Вы уже несколько лет живёте и работаете в швейцарском городке Сион. Место идиллическое. Почему-то захотелось реанимировать и утвердить здесь гимн дореволюционной России — "Коль славен наш Господь в Сионе" Дмитрия Бортнянского.
— Бортнянский как будто чувствовал, что я буду здесь жить. Мне очень нравится Сион — "наша маленькая деревня", как я его называю. Хотя это столица целого кантона, к сионизму, кстати, не имеющая никакого отношения. Тут приятно жить. Здесь четыре официальных языка — почти как в Одессе. С вами знакомятся на улице и тут же приглашают к себе домой. Мне это очень близко. Кто вам сказал, что жить спокойно, благоустроенно, дышать чистым воздухом, пить вино и заниматься любимым делом это скучно?

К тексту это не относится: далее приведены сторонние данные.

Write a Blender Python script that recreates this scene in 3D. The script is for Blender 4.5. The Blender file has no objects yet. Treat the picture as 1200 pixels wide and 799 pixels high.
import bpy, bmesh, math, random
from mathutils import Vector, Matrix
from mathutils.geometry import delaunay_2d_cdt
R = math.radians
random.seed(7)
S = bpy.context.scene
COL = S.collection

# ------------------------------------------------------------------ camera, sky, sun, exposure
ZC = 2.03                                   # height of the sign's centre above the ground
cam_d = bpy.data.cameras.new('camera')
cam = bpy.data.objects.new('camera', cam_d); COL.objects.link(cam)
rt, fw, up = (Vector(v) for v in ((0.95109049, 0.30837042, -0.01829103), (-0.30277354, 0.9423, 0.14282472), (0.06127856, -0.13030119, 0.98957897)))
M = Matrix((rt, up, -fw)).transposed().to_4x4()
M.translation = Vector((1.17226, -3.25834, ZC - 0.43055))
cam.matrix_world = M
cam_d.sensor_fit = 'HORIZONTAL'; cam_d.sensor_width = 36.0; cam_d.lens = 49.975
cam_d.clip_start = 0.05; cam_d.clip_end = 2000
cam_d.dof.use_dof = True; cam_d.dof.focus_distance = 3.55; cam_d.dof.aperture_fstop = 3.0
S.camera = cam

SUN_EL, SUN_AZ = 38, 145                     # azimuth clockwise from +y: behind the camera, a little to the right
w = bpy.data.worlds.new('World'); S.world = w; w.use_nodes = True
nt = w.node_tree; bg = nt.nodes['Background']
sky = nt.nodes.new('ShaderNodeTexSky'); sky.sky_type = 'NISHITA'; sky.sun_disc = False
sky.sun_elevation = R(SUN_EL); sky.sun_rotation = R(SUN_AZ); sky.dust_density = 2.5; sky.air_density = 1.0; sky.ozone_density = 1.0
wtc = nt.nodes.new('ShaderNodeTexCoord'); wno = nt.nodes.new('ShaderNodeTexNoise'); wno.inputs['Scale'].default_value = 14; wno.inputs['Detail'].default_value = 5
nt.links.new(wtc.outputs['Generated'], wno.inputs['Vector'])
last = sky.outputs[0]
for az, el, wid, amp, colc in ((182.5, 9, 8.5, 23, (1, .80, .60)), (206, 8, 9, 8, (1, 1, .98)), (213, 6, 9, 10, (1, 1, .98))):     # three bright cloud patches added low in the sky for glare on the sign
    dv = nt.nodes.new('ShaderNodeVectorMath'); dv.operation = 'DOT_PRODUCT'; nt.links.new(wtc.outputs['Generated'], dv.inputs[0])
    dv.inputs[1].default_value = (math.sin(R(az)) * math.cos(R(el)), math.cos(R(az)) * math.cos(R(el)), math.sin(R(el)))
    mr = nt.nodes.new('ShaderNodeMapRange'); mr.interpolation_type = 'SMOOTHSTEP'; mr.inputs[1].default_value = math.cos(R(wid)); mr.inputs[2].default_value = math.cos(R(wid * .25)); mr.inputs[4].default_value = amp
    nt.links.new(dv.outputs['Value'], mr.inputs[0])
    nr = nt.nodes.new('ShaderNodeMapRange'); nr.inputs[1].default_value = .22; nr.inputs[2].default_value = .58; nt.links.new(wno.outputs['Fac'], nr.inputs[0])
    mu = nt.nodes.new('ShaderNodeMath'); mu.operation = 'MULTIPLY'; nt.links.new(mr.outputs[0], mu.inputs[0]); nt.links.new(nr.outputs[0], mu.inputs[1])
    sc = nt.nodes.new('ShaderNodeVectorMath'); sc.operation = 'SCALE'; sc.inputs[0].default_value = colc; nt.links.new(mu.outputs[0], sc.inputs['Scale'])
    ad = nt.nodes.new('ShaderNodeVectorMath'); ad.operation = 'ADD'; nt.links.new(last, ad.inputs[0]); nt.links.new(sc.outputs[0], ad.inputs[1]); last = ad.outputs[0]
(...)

Поэтому из Швейцарии я, наверное, надолго уже никуда не уеду. Конечно, если не призовёт Украина. Быть премьер-министром, правда, мне не предложат — у вас уже есть другой еврей. Но если пригласят министром ликёроводного транспорта, я таки буду вынужден со своими сторонниками (а их у меня двое: жена и пятилетний сын) нелегально пересечь границу и войти в министерский кабинет.